Watching Real Time Communications

Do you have a company or technology that's
changing the game in Real Time Communications and with WebRTC?

If you do…Tell me more.

A few years back, before he zapped it and wound it down, Ken Camp authored a blog all about Real Time Communications. He was obviously ahead of his time with the name because today, more and more of what we are hearing about is RTC, and specifically WebRTC.

While companies like Blue Jeans Networks, Twilio and TokBox seem to be in the news a lot because they're inside the San Francisco and Silicon Valley echo chamber for news generation, there's more companies outthere doing new, novel and eventually game changing innovatinve stuff. As a matter of fact some of these companies are at the forefront of what's about to happen, so let's name names.

Temasys Corporation based in Singapore makes it easy to build, deploy and manage WebRTC. Think of them as a combination of Twilio and Amazon Web Services for real time communication. Dr. Alex Gouaillard is one of the key drivers in the industry shaping the WebRTC standard within the IETF and W3C working groups. Already Temasys has released the first plug-in that makes WebRTC work on Microsoft's Internet Explorer and Apple's Safari web browsers. Temasys is already working with IBM.

Hookflash's Erik Lagerway has been around reat time voice communications since he started XTEN which is now known as CounterPath. Today, he's leading Hookflash and championing the effort around ORTC which is all about making WebRTC more mobile via their ORTC API. 

PubNub is a company that is already supplying core underlying technology to the likes of Rebtel and others to work around the limitations of signaling and presence found in SS7 technology. One of the things they're doing is taking the data streams concept of WebSockets to power the signalling connection needed between web connected devices and apps.

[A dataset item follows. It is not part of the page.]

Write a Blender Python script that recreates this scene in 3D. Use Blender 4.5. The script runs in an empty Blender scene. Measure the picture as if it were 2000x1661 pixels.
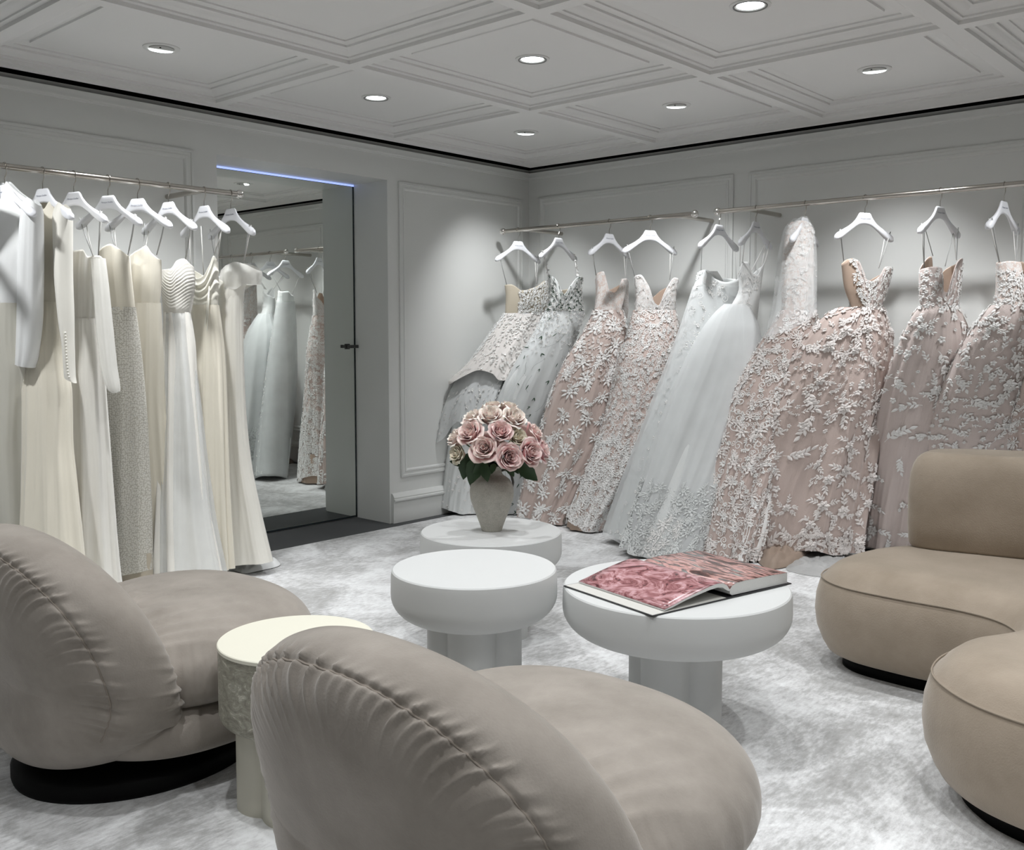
import bpy, bmesh, math, random
import numpy as np
from mathutils import Vector, Matrix

# ------------------------------------------------------------------ camera
PI = math.pi
FPX, PPX, PPY, HOR = 1889.5, 1000.0, 776.0, 646.0
CAM = np.array([4.829, -5.573, 1.272])
H = 2.472                                   # ceiling height
TH = math.radians(41.9)
PITCH = math.atan((PPY - HOR) / FPX)
sc = bpy.context.scene
COL = sc.collection
cd = bpy.data.cameras.new('camera')
cam = bpy.data.objects.new('camera', cd)
COL.objects.link(cam)
sc.camera = cam
cam.location = CAM
cam.rotation_euler = (PI / 2 - PITCH, 0, TH)
cd.sensor_width = 36
cd.lens = 36 * FPX / 2000
cd.shift_y = -(830.5 - PPY) / 2000
cd.clip_start = 0.05

# ------------------------------------------------------------------ world, exposure
w = bpy.data.worlds.new('world')
sc.world = w
w.use_nodes = True
w.node_tree.nodes['Background'].inputs[0].default_value = (0.86, 0.93, 1.0, 1)
w.node_tree.nodes['Background'].inputs[1].default_value = 0.05
vs = sc.view_settings
vs.view_transform = 'Standard'
vs.look = 'None'
vs.gamma = 1
vs.use_curve_mapping = False
vs.exposure = -0.26

# downlights: position of the fitting in its ceiling panel, aim point, power in watts
LX = [0.7125, 1.83, 2.945, 4.06, 5.175]
LY = [-0.851, -2.0885, -3.33, -4.57, -5.81]
LZ = H + 0.061
AIM = {(0, 0): (.30, -.47, 1.35), (1, 0): (1.50, -.44, 1.45), (2, 0): (2.80, -.44, 1.45), (3, 0): (3.8, -.5, 1.35), (4, 0): (5.1, -.5, 1.0),
       (0, 1): (.45, -2.75, 1.3), (0, 2): (.42, -3.25, 1.3), (0, 3): (.40, -3.95, 1.2), (0, 4): (.35, -5.8, 1.0)}
POW = {(1, 1): 62, (1, 2): 62, (0, 0): 110, (1, 0): 138, (2, 0): 138, (3, 0): 135, (0, 1): 48, (0, 2): 128, (0, 3): 110, (0, 4): 40}
LAMP_SPOT = []
for i, x in enumerate(LX):
    for j, y in enumerate(LY):
        ld = bpy.data.lights.new('downlight_beam', 'SPOT')
        ld.energy = POW.get((i, j), 56 if j < 4 else 18)
        ld.color = (0.965, 0.98, 1.0)
        wall_wash = (i, j) in AIM
        ld.spot_size = math.radians(82 if wall_wash else 112)
        ld.spot_blend = 1.0
        ld.shadow_soft_size = .055 if wall_wash else .028
        lo = bpy.data.objects.new('downlight_beam', ld)
        COL.objects.link(lo)
        lo.location = (x, y, LZ - 0.02)
        a = Vector(AIM.get((i, j), (x, y, 0))) - lo.location
        lo.rotation_euler = a.to_track_quat('-Z', 'Y').to_euler()
        LAMP_SPOT.append(((i, j), lo))

rnd = random.Random(7)

# ------------------------------------------------------------------ camera geometry helpers
_F = np.array([-math.sin(TH) * math.cos(PITCH), math.cos(TH) * math.cos(PITCH), -math.sin(PITCH)])
_R = np.array([math.cos(TH), math.sin(TH), 0.0])
_U = np.array([-math.sin(TH) * math.sin(PITCH), math.cos(TH) * math.sin(PITCH), math.cos(PITCH)])

def at(px, py, A, d):
    """point where the sight line through a photo pixel meets the upright plane through A along d"""
    px = np.asarray(px, float); py = np.asarray(py, float)
    ray = _F + _R * ((px - PPX) / FPX)[..., None] - _U * ((py - PPY) / FPX)[..., None]
    A = np.asarray(A, float); d = np.asarray(d, float)
    nx, ny = -d[..., 1], d[..., 0]
    t = ((A[..., 0] - CAM[0]) * nx + (A[..., 1] - CAM[1]) * ny) / (ray[..., 0] * nx + ray[..., 1] * ny)
    return CAM + ray * t[..., None]

# ------------------------------------------------------------------ object helpers
def thing(name, label, cat, loc=(0, 0, 0), rotz=0.0, group=None):
    o = bpy.data.objects.new(name, None)
    COL.objects.link(o)
    o.location = loc
    o.rotation_euler = (0, 0, rotz)
    o.empty_display_size = 0.1
    o['label'] = label
    o['category'] = cat
    if group: o['group'] = group
    return o

def tag(o, label=None, cat=None, group=None, kind=None):
    if label: o['label'] = label
    if cat: o['category'] = cat
    if group: o['group'] = group
    if kind: o['kind'] = kind
    return o

def mesh(name, V, Fc, mats, parent=None, smooth=True, uv=None, mi=None, org=(0, 0, 0), flat_angle=None):
    me = bpy.data.meshes.new(name)
    V = np.asarray(V, float).reshape(-1, 3) - np.asarray(org, float)
    me.from_pydata(V.tolist(), [], [list(f) for f in Fc])
    if not isinstance(mats, (list, tuple)): mats = [mats]
    for m in mats: me.materials.append(m)
    if mi is not None: me.polygons.foreach_set('material_index', list(mi))
    me.polygons.foreach_set('use_smooth', [bool(smooth)] * len(me.polygons))
    if uv is not None:
        lay = me.uv_layers.new(name='UVMap')
        idx = np.empty(len(me.loops), np.int32)
        me.loops.foreach_get('vertex_index', idx)
        lay.data.foreach_set('uv', np.asarray(uv, float)[idx].ravel())
    me.update()
    o = bpy.data.objects.new(name, me)
    COL.objects.link(o)
    if parent: o.parent = parent
    return o

def edges_sharp(o, deg=35):
    me = o.data
    me.polygons.foreach_set('use_smooth', [True] * len(me.polygons))
    bm = bmesh.new(); bm.from_mesh(me)
    for e in bm.edges:
        if len(e.link_faces) == 2 and e.calc_face_angle(0) > math.radians(deg): e.smooth = False
    bm.to_mesh(me); bm.free()
    return o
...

Pexip was started by a bunch of very smart executives who built Tandberg's video conferncing solutions and then went to work at Cisco. They're attacking the same area that Vidtel, which was quietly acquired by Fidelity Investments, was taking to make collaboratoon interoperable between platforms in the cloud. Pexip's core strength is the ability to virtualize meeting and collaboration rooms in the cloud, on the fly. The big benefit to Pexip is their ability to be interoperable with Cisco's Jabber and Microsoft Lync via their Infinity Connect platform and apps for iOS and Android.

As second company playing in this same space is Acano which is all about video, audio and web Integration for collaboration. They look at incompatability as the problem their coSpaces platform solves. Their video does a very good job at demontrating how Acano works across so many diverging modes of collaboration devices.